DATA SECTION ▸
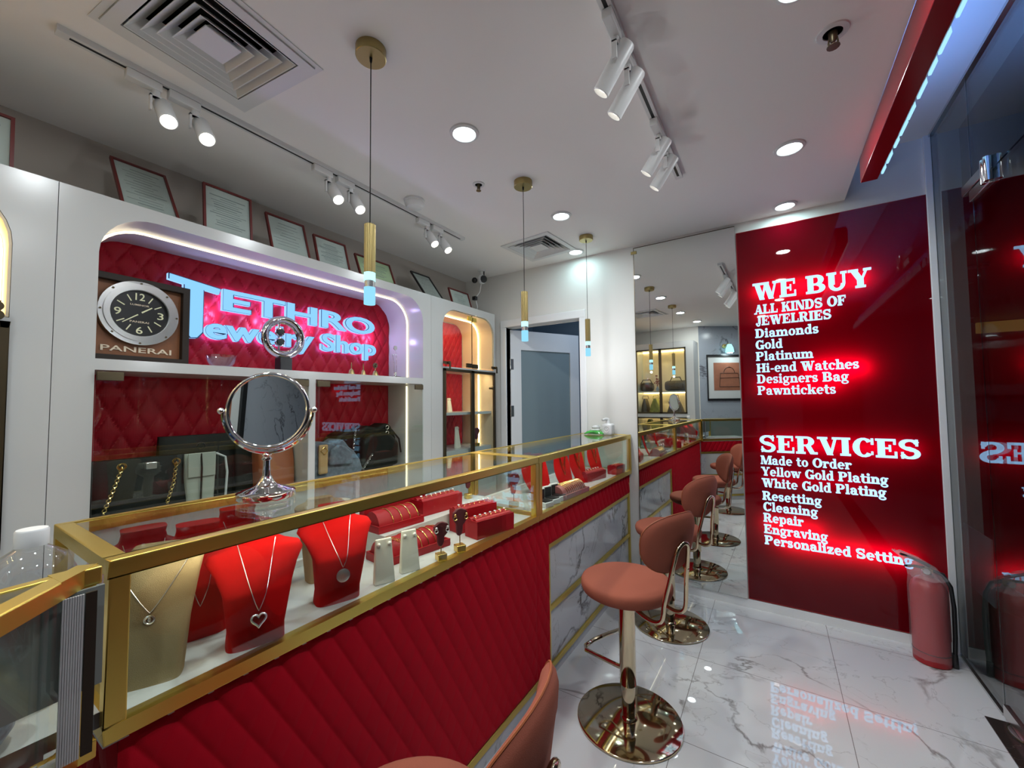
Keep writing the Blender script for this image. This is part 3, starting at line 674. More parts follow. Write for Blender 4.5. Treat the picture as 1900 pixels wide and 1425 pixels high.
put('flap', B(-2.19, -2.182, .742, .848, 1.04, 1.148), 'grayleather', b, bevel=.003)
put('strap', MB().tube([(-2.185, .79, 1.145), (-2.178, .792, 1.08), (-2.178, .79, .92)], .004, 6), 'espresso', b)
put('side_strap', MB().tube([(-2.19, .85, 1.14), (-2.18, .885, 1.12), (-2.17, .89, 1.05), (-2.172, .885, .93)], .005, 6), 'paper', b)
b = thing('handbag', 'large black leather bag standing behind the grey-green purse', 'bag', (-2.40, .93, BZ))
put('body', bag_body(MB(), .715, 1.10, BZ, 1.215, -2.50, -2.37, -.01, .012), 'blackleather', b)
put('emblem', MB().torus((-2.355, .85, 1.165), .016, .003, (1, 0, 0), 16, 5), 'black', b)
put('side_fold', bag_body(MB(), 1.0, 1.09, BZ, 1.19, -2.375, -2.34, .0, .006), 'blackleather', b)
b = thing('handbag', 'rust brown leather bag standing to the right of the table mirror stem', 'bag', (-2.32, 1.17, BZ))
put('body', bag_body(MB(), 1.085, 1.255, BZ, 1.185, -2.41, -2.22, -.012, .01), 'tanleather', b)
put('handle', MB().tube([(-2.32, 1.11, 1.18), (-2.32, 1.14, 1.215), (-2.32, 1.19, 1.215), (-2.32, 1.22, 1.18)], .006), 'tanleather', b)
b = thing('handbag', 'grey denim shoulder bag with a tan leather buckle strap', 'bag', (-2.27, 1.48, BZ))
def pouch(nm, outline, x0, x1, mat, par):
    o = put(nm, MB().plate(outline, [], x0, x1, YZ), mat, par, bevel=min(.03, (x1-x0)*.42), seg=5, smooth=60)
    return o
pouch('body', [(1.33, .902), (1.66, .902), (1.685, .95), (1.665, 1.01), (1.62, 1.07), (1.585, 1.095), (1.555, 1.135), (1.515, 1.15), (1.47, 1.125), (1.42, 1.14), (1.36, 1.135), (1.325, 1.11)], -2.35, -2.23, 'denim', b)
pouch('front_flap', [(1.44, 1.0), (1.60, .99), (1.60, 1.06), (1.545, 1.105), (1.50, 1.118), (1.45, 1.09)], -2.235, -2.205, 'denim', b)
st = put('buckle_strap', B(-2.226, -2.206, 1.375, 1.43, .955, 1.125), 'camel', b, label='tan leather buckle strap', bevel=.008)
put('buckle', MB().torus((-2.204, 1.402, 1.09), .022, .003, (1, 0, 0), 4, 5), 'jewelgold', st)
b = thing('handbag', 'black slouchy leather bag with chain details in the right glass compartment', 'bag', (-2.33, 1.84, BZ))
pouch('body', [(1.56, .902), (2.06, .902), (2.085, 1.0), (2.075, 1.12), (2.03, 1.20), (1.985, 1.225), (1.90, 1.19), (1.82, 1.215), (1.75, 1.18), (1.68, 1.195), (1.60, 1.16), (1.545, 1.10), (1.535, 1.0)], -2.50, -2.36, 'blackleather', b)
pouch('front_pocket', [(1.74, .92), (2.05, .92), (2.06, 1.08), (1.98, 1.15), (1.80, 1.16), (1.74, 1.10)], -2.37, -2.30, 'blackleather', b)
put('chain_strap', chain(MB(), [(-2.35, 1.72, 1.20), (-2.345, 1.70, 1.10), (-2.34, 1.69, 1.0), (-2.30, 1.74, .93), (-2.285, 1.80, 1.02)], 30, .007, .002), 'steel', b, label='dark chain strap')
for z in (1.19, 1.15): put('ring', MB().torus((-2.355, 1.985, z), .013, .003, (1, 0, 0), 14, 5), 'steel', b)
put('tassel', MB().tube([(-2.40, 2.06, 1.17), (-2.35, 2.09, 1.1), (-2.34, 2.10, 1.0)], .006, 6), 'blackleather', b)
# bags of the near cabinet (in the mirror)
def duffel(nm, lab, x, y, z, w_, h, mat, strap=True):
    b = thing('duffel_bag', lab, 'bag', (x, y, z), 0, 'bags in the yellow-lit cabinet')
    put('body', MB().lathe([(.001, -w_/2), (h*.4, -w_/2), (h*.5, -w_/2+.04), (h*.5, w_/2-.04), (h*.4, w_/2), (.001, w_/2)], (x, y, z+h*.5), 18, (1, 0, 0)), mat, b)
    if strap: put('handle', MB().tube([(x-.1, y+h*.3, z+h*.8), (x-.06, y+h*.2, z+h*1.3), (x+.06, y+h*.2, z+h*1.3), (x+.1, y+h*.3, z+h*.8)], .008), mat, b)
duffel('duffel', 'brown duffel bag on the upper shelf of the mirrored bag cabinet', -1.43, -.69, 1.519, .34, .17, 'brownbag')
duffel('duffel', 'brown barrel bag far left on the upper shelf of the mirrored bag cabinet', -1.90, -.69, 1.519, .2, .15, 'brownbag')
for i, (x, mat, wd, lab) in enumerate(((-1.93, 'brownbag', .12, 'dark brown bag on the middle shelf of the mirrored cabinet, by its frame'), (-1.76, 'camou', .2, 'olive patterned bag on the middle shelf of the mirrored cabinet'), (-1.45, 'brownbag', .26, 'dark leather bag with a handle on the middle shelf of the mirrored cabinet'))):
    b = thing('handbag', lab, 'bag', (x, -.69, 1.161), 0, 'bags in the yellow-lit cabinet')
    put('body', bag_body(MB(), -.78, -.58, 1.163, 1.40, x-wd/2, x+wd/2, .02, .01), mat, b)
    put('handle', MB().tube([(x-.05, -.68, 1.39), (x-.04, -.68, 1.45), (x+.04, -.68, 1.45), (x+.05, -.68, 1.39)], .006), mat, b)
for i, (x, mat) in enumerate(((-1.86, 'camou'), (-1.66, 'brownbag'), (-1.42, 'camou'))):
    b = thing('handbag', ('olive bag low in the mirrored cabinet, nearest its frame', 'dark brown bag low in the mirrored cabinet, middle one', 'olive bag low in the mirrored cabinet, by the white end panel')[i], 'bag', (x, -.69, .878), 0, 'bags in the yellow-lit cabinet')
    put('body', bag_body(MB(), -.76, -.60, .88, 1.06, x-.08, x+.08, .02, .01), mat, b)
t = thing('flower_vase', 'small pinkish dried flower sprig on the upper shelf of the mirrored cabinet', 'flowers', (-1.72, -.64, 1.519))
put('vase', MB().lathe([(.02, 0), (.03, .03), (.012, .07), (.014, .08)], (-1.72, -.64, 1.519), 14), 'ceramic', t)
mb = MB()
for i in range(14):
    a = rnd.uniform(0, 6.28); r = rnd.uniform(.01, .05); h = rnd.uniform(.12, .26)
    e = (-1.72+r*math.cos(a), -.64+r*math.sin(a), 1.519+h); mb.tube([(-1.72, -.64, 1.59), e], .0015, 4); mb.ball(e, .012, 6)
put('blossoms', mb, 'pink', t)

# ------------------------------------------------------------------ certificates leaning on top of the cabinets
def certificate(lab, y0, y1, x0, x1, h, fmat, pmat, skew=0, lines=12, seed=1, shift=0):
    """stands at x0 on the cabinet top and leans back to x1"""
    g = thing('certificate_frame', lab, 'framed certificate', (x0, (y0+y1)/2, CT), 0, 'certificates on the cabinet tops')
    z0 = CT+.003; L = math.hypot(x1-x0, h); ux, uz = (x1-x0)/L, h/L; nx, nz = uz, -ux
    def at(u, v, d): return (x0+ux*v+nx*d, y0+u+skew*v, z0+uz*v+nz*d)
    wd = y1-y0; f = .0095
    put('frame', MB().plate(rect(0, wd, 0, L), [rect(f, wd-f, f, L-f)], 0, .014, at), fmat, g, smooth=0)
    pp = put('paper', MB().plate(rect(f*.5, wd-f*.5, f*.5, L-f*.5), [], .002, .006, at), pmat, g, smooth=0)
    mb = MB(); r = random.Random(seed); v = L-f-.035
    for i in range(lines):
        a = wd/2-r.uniform(.15, .38)*wd; b_ = wd/2+r.uniform(.15, .38)*wd; hh = .0022 if i % 4 else .004
        mb.plate(rect(a, b_, v, v+hh), [], .006, .0066, at); v -= (L-.08)/lines
        if v < .03: break
    put('print', mb, 'ink', pp, smooth=0)
    pl = put('glazing', MB().plate(rect(f, wd-f, f, L-f), [], .010, .0115, at), 'glass', g, smooth=0)
X0 = -2.21
certificate('red-framed certificate leaning far back, above the rounded corner of the sign niche', .505, .70, -2.22, -2.42, .275, 'redframe', 'paper', 0, 13, 1)
certificate('red-framed white certificate standing upright, second along the cabinet top', .785, .995, X0, -2.235, .235, 'redframe', 'paper', 0, 14, 2)
certificate('red-framed certificate with a pale stamp, third along the cabinet top', 1.09, 1.305, X0, -2.29, .225, 'redframe', 'paper', 0, 8, 3)
certificate('red-framed bluish certificate, directly left of the nearest hanging lamp', 1.35, 1.565, X0, -2.27, .19, 'redframe', 'paper', 0, 16, 4)
certificate('red-framed greenish certificate partly behind the nearest hanging lamp', 1.64, 1.93, X0, -2.28, .165, 'redframe', 'paperg', 0, 9, 5)
certificate('black-framed certificate leaning back between the two cabinets', 2.26, 2.47, -2.24, -2.42, .24, 'blackframe', 'paper', 0, 11, 6)
certificate('small dark red framed certificate below the security camera', 2.54, 2.80, -2.22, -2.27, .15, 'redframe', 'paper', 0, 6, 7)
certificate('red-framed certificate cut off by the left picture edge', -.02, .222, X0, -2.225, .20, 'redframe', 'paper', 0, 9, 8)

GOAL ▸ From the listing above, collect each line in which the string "picture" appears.

COMPLETED TASK ▸
Keep writing the Blender script for this image. This is part 3, starting at line 674. More parts follow. Write for Blender 4.5. Treat the picture as 1900 pixels wide and 1425 pixels high.
certificate('red-framed certificate cut off by the left picture edge', -.02, .222, X0, -2.225, .20, 'redframe', 'paper', 0, 9, 8)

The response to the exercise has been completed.